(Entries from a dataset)
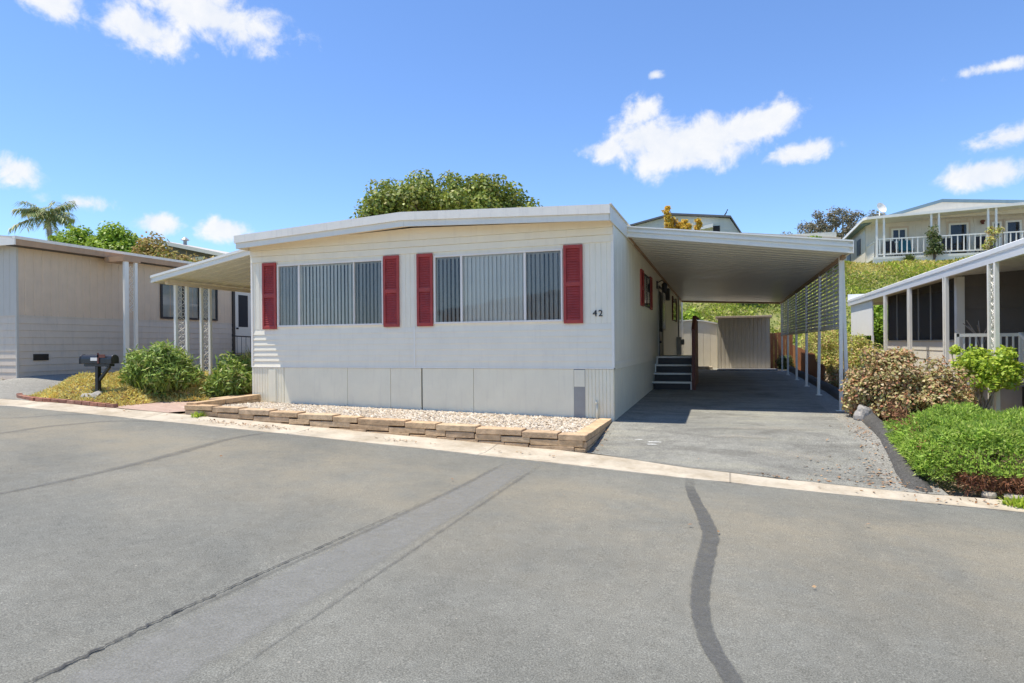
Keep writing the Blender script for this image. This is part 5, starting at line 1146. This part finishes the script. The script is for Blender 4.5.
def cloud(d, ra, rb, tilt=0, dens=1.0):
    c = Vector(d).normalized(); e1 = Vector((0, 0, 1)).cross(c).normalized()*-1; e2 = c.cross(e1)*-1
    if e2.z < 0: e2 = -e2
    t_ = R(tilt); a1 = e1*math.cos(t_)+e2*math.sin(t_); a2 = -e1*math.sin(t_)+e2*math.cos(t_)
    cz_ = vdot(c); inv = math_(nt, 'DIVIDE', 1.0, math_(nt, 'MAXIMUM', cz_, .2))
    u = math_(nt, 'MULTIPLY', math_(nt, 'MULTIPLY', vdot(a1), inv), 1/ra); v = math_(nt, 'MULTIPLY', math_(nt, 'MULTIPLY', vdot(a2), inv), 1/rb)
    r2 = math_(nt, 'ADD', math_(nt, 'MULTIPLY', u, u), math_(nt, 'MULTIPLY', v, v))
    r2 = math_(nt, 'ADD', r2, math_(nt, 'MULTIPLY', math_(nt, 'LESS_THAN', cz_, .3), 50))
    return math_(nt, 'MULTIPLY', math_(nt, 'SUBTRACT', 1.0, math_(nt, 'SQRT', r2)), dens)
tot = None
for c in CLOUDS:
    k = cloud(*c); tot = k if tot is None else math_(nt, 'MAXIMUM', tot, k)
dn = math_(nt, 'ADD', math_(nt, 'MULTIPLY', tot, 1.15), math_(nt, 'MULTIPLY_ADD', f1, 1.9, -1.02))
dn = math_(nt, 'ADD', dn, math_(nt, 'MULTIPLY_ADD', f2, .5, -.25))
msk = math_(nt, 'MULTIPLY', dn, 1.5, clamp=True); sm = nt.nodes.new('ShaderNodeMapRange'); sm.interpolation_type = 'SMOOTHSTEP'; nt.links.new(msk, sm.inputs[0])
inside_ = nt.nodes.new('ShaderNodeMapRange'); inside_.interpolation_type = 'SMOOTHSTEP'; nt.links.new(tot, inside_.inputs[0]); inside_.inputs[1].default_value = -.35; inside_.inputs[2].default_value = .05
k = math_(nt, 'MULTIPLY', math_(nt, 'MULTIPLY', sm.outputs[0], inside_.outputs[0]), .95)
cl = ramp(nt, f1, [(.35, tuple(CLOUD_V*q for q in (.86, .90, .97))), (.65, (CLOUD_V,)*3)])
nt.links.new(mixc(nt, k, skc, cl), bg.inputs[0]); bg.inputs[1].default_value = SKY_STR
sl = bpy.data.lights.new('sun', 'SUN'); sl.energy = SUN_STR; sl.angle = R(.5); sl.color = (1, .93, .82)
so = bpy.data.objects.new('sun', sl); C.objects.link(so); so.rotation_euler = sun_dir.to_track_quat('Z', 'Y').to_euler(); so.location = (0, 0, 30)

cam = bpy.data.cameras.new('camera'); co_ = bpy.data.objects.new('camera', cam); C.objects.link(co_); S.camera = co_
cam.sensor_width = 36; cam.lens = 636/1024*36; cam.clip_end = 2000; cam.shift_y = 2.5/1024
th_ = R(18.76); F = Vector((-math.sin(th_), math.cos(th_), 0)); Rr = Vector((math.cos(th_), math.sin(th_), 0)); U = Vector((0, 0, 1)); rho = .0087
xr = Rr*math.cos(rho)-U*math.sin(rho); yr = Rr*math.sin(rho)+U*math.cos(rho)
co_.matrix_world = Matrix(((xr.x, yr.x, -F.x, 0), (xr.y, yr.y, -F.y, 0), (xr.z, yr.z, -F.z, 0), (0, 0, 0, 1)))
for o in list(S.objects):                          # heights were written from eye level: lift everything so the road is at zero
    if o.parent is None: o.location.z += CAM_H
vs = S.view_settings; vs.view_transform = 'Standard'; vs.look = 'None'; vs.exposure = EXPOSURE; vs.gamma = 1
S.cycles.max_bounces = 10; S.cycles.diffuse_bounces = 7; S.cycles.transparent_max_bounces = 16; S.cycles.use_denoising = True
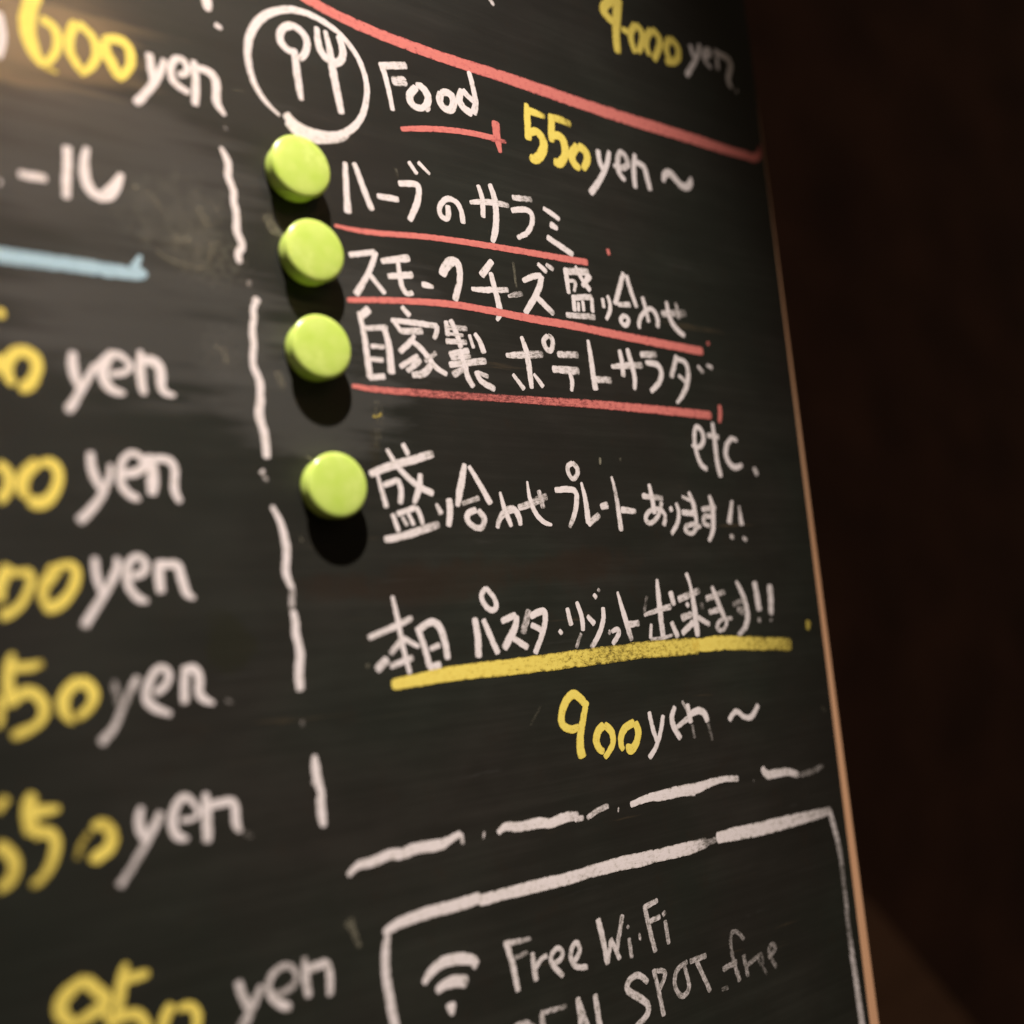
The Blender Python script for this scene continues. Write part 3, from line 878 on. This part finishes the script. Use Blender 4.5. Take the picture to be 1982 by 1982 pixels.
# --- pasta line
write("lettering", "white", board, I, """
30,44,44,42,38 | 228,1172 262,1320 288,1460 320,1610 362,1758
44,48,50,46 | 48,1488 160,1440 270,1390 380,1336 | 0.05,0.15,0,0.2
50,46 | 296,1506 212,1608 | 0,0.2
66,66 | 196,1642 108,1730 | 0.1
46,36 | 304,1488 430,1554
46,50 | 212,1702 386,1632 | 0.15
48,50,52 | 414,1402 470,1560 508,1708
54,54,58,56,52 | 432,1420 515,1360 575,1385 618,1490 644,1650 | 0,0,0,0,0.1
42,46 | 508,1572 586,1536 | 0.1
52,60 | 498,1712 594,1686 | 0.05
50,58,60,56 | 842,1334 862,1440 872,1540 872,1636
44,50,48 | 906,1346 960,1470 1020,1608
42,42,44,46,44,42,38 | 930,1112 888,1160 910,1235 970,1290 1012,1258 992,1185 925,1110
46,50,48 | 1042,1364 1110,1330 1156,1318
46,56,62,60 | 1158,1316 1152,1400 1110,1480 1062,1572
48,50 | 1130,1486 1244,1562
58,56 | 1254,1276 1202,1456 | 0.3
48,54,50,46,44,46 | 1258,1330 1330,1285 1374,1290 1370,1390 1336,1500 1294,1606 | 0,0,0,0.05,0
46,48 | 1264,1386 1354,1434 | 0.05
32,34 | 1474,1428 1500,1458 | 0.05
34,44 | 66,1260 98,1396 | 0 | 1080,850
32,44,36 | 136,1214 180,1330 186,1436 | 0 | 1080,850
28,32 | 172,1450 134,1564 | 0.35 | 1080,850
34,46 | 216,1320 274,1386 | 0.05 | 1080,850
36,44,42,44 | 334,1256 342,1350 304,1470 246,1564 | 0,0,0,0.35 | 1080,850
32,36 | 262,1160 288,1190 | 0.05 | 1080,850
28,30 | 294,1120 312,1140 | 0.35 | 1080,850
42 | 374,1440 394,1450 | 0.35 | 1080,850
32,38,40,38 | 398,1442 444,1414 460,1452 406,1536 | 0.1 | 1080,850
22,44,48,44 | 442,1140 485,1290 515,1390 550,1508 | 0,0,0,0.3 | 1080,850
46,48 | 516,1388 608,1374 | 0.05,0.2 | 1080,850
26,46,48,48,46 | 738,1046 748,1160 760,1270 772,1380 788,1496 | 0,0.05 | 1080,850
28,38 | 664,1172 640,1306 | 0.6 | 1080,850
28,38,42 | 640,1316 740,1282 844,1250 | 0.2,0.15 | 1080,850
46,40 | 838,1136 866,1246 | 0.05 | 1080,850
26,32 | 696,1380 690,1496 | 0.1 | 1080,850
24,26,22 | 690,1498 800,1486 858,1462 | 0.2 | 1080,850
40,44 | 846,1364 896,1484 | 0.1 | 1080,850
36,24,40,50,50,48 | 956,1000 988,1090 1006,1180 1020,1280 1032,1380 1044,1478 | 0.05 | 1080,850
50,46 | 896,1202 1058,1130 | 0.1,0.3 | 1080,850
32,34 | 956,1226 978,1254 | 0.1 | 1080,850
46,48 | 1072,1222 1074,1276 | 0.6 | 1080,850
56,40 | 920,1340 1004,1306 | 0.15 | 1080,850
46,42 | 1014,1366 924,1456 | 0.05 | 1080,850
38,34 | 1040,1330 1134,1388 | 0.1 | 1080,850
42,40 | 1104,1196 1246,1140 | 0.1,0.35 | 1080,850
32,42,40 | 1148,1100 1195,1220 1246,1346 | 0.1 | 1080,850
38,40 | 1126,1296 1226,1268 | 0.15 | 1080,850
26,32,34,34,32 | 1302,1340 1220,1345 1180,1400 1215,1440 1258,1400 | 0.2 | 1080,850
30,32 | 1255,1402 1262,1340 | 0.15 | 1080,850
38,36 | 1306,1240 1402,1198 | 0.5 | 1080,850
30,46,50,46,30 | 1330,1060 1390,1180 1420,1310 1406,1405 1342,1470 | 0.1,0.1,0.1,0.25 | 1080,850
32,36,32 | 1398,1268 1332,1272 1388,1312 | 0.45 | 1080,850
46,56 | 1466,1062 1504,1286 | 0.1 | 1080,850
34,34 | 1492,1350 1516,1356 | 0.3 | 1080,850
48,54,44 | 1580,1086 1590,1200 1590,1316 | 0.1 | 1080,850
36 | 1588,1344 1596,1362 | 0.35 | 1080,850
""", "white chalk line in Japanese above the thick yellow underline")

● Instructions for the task
List each line of the entries that holds the string "script".

● Final result
Keep writing the Blender script for this image. This is part 5, starting at line 1146. This part finishes the script. The script is for Blender 4.5.
The Blender Python script for this scene continues. Write part 3, from line 878 on. This part finishes the script. Use Blender 4.5. Take the picture to be 1982 by 1982 pixels.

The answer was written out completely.